Something I remember brings me to the point of all this. While I was walking to the hoot, I reached back to adjust the capo on the guitar. I pricked my thumb on a loose string, and sucking it, a drop of blood, when I looked, glazed thin through saliva over the whorls of my thumb print. I sucked it, and then it stopped. For a moment then, I wondered [if] I would be able to play if I was called. But I didn’t hurt, so I forgot about it, until just a few moments ago. I didn’t record it — almost. But these journals are not to remember the things I record, but for all the things that pass un-written, and forgotten. That is [by] far the majority of the trip. For all the single drops of blood at Newport, or anyplace. For shadow configurations on the sand, to Pete’s wet hair, dark and filamental, to all the things — the million un-recorded thoughts I have over Eurydice. That’s what these journals are for.[7]

 


 

1. Samuel R. Delany, Phallos, enhanced and revised edition (Middletown, CT: Wesleyan University Press, 2013), 137.
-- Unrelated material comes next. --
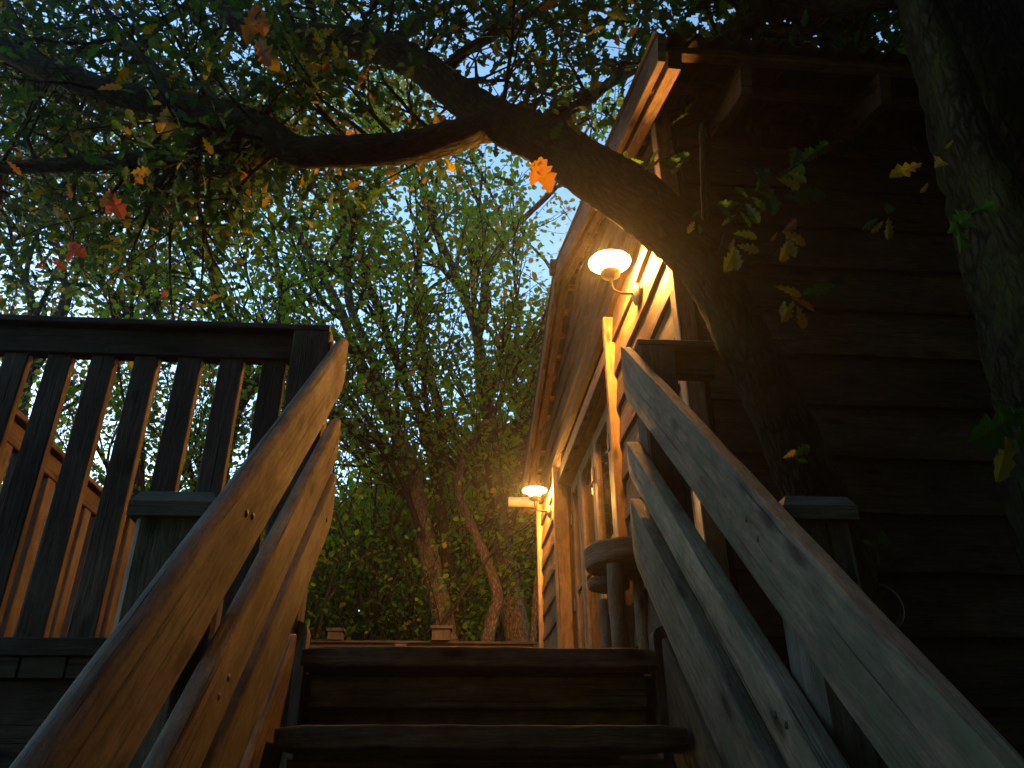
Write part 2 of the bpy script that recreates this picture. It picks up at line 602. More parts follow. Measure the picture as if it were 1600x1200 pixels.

2. Delany, In Search of Silence: The Journals of Samuel R. Delany, Volume I (1957–1969) (Middletown, CT: Wesleyan University Press, forthcoming).

3. Neil Gaiman, introduction to The Einstein Intersection (Reprint, Middletown, CT: Wesleyan University Press, 1998), x.

4. James Sallis, Ash of Stars: On the Writing of Samuel R. Delany (Jackson, MS: University Press of Mississippi, 1996).

5. Delany, In Search of Silence (Middletown, CT: Wesleyan University Press, forthcoming).

6. Delany, “Atlantis Rose …: Some Notes on Hart Crane,” in Longer Views: Extended Essays (Middletown, CT: 1996), 246.

7. Delany, In Search of Silence (Middletown, CT: Wesleyan University Press, forthcoming).